Saturday, January 19, 2013

Play Date



Ev's stoked this morning. His friend Cooper is coming over for a few hours to hang out and play.

I remember this quite well from my own childhood. And I'm remembering from probably age 5 or 6. The politics of that era were, "Mom, can I go over to Chris's house?" The answer would usually come without missing a beat, "Have you picked up your toys? Is your room cleaned up? Have you brushed your teeth?" After answering in the affirmative to all of the above the answer would come, "Okay. But I want you home for lunch." Or dinner, depending on the time of departure.

I was lucky because I had quite a few friends who lived within just a few blocks. That, and owing to the fact that child abduction was not foremost on the mind of a parent every time their child left the house, I was able to walk the 2, 3 , or 4 blocks to a friend's house.

Ev will probably do a lot of the same things I was doing back then. Playing with cars and trucks and airplanes-- with the exception that Ev's assembled volume of toys exceeds what I had by an exponential factor.

But Cooper's not not just coming over to Evan's house today. No. Today is a "play date." I may need to check here. Play date may actually be a proper noun by this point in history, as in Evan coming into the bedroom excited this morning and saying, "Today's my Play Date with Cooper!"

I don't know where "play date" comes from but it brings to mind a busy parent, dressed for the office, Franklin Planner in hand, responding to a child's simple question, "Can I go over to Billy's house?" Not a pretty image in my mind. Suddenly the kid's need to play becomes another commitment to be worked into an already too busy schedule.

I'm not fighting this battle. I'll choose not to use the phrase. If Evan wants to have another kid over to play I'll just pick up the phone and call. And hope Evan's request doesn't hit a conflict in the other child's schedule for soccer, basketball, karate, dance, weekend at their dad's house……
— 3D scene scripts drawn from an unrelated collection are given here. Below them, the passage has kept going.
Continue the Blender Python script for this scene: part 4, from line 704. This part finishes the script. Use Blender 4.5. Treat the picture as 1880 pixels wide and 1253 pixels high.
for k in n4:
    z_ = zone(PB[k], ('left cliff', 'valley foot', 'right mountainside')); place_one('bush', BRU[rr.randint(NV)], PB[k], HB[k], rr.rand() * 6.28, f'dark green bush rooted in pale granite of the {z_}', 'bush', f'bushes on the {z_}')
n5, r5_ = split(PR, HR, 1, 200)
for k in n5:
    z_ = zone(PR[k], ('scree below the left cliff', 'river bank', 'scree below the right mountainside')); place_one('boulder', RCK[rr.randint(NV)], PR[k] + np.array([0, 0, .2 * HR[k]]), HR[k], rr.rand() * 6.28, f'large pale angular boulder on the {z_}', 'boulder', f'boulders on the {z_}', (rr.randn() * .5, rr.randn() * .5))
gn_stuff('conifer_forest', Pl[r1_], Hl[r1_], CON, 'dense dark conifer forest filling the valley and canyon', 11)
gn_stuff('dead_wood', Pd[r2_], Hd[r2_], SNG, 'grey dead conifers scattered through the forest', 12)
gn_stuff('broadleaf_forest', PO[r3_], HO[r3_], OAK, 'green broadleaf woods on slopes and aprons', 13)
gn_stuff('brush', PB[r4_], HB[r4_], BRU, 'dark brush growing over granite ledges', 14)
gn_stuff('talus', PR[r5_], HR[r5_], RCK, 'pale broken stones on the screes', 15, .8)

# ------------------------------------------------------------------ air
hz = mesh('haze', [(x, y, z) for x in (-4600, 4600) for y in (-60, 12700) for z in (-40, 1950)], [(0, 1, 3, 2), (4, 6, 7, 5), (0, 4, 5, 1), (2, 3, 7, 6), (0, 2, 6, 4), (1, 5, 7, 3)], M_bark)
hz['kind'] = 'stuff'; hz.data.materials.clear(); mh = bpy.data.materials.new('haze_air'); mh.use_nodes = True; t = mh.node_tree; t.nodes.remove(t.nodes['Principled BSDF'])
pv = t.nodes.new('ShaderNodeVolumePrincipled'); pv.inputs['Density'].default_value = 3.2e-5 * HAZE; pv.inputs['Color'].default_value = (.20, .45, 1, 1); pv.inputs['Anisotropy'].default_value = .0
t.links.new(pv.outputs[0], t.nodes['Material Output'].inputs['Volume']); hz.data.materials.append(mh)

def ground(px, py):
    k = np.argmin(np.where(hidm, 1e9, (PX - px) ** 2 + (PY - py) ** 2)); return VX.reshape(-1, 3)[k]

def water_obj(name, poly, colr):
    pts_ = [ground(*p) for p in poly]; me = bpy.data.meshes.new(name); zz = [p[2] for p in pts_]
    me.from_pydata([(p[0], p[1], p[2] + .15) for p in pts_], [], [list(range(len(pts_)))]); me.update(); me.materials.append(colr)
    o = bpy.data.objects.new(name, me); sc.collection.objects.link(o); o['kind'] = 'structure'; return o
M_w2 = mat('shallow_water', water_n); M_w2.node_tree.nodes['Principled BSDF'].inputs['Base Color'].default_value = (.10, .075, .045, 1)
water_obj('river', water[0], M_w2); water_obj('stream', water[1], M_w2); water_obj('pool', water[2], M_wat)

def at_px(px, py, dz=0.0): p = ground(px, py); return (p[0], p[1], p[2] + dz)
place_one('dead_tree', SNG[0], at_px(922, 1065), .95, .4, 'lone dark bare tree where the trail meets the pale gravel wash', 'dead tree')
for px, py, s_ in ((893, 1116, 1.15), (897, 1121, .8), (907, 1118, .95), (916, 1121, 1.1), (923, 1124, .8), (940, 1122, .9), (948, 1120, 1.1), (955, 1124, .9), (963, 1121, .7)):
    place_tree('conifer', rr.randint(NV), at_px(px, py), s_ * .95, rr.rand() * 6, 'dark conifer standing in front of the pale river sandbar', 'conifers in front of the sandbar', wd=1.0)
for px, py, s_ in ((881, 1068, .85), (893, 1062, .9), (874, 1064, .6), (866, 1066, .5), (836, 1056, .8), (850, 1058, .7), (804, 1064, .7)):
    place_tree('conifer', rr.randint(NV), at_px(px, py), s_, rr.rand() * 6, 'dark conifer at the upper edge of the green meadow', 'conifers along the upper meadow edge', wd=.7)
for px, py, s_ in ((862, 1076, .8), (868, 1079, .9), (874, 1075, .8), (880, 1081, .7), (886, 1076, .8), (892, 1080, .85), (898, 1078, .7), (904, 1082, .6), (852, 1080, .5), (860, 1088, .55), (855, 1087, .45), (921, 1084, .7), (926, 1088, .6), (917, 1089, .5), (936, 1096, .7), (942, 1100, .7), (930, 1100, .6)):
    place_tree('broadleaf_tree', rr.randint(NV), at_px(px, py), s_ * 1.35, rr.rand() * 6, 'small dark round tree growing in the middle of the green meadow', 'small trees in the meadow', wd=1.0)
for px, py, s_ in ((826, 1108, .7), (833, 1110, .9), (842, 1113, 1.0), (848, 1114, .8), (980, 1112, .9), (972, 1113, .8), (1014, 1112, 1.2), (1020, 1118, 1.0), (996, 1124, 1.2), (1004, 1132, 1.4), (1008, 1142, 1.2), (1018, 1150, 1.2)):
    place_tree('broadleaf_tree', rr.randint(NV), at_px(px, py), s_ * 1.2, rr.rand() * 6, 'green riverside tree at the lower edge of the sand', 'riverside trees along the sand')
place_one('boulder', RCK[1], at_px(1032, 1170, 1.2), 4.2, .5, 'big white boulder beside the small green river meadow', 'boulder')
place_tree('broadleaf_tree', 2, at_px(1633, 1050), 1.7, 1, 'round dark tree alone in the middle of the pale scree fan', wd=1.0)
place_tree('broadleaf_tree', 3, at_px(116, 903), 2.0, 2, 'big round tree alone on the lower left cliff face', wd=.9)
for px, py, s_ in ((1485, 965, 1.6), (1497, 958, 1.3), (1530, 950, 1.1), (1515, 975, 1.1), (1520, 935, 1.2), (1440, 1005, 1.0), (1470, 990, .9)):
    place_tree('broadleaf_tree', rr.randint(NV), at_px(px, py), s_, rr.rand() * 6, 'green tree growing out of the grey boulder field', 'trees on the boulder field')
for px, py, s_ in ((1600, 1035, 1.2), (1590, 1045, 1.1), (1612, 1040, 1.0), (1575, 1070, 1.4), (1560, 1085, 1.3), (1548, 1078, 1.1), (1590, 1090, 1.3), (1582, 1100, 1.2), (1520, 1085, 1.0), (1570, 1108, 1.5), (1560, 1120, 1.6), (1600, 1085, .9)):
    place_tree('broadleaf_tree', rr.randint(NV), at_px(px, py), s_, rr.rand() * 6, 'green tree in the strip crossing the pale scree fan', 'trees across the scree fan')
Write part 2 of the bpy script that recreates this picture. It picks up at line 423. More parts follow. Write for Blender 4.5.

On second thought, maybe a play date has some merit. Perhaps I can get Ev's whole circle of friend's to share a common Google calendar.

1 comment:

  1. Great blog! Play date is definitely a new term. We'd say, "Can Susie play today?" There was no courtship involved, no preliminary dating to see if we got along. It was matter of fact. Let's play. Let's use our imaginations. As kids, we had to call ourselves, or show up at the door. Our moms never arranged our social calendar.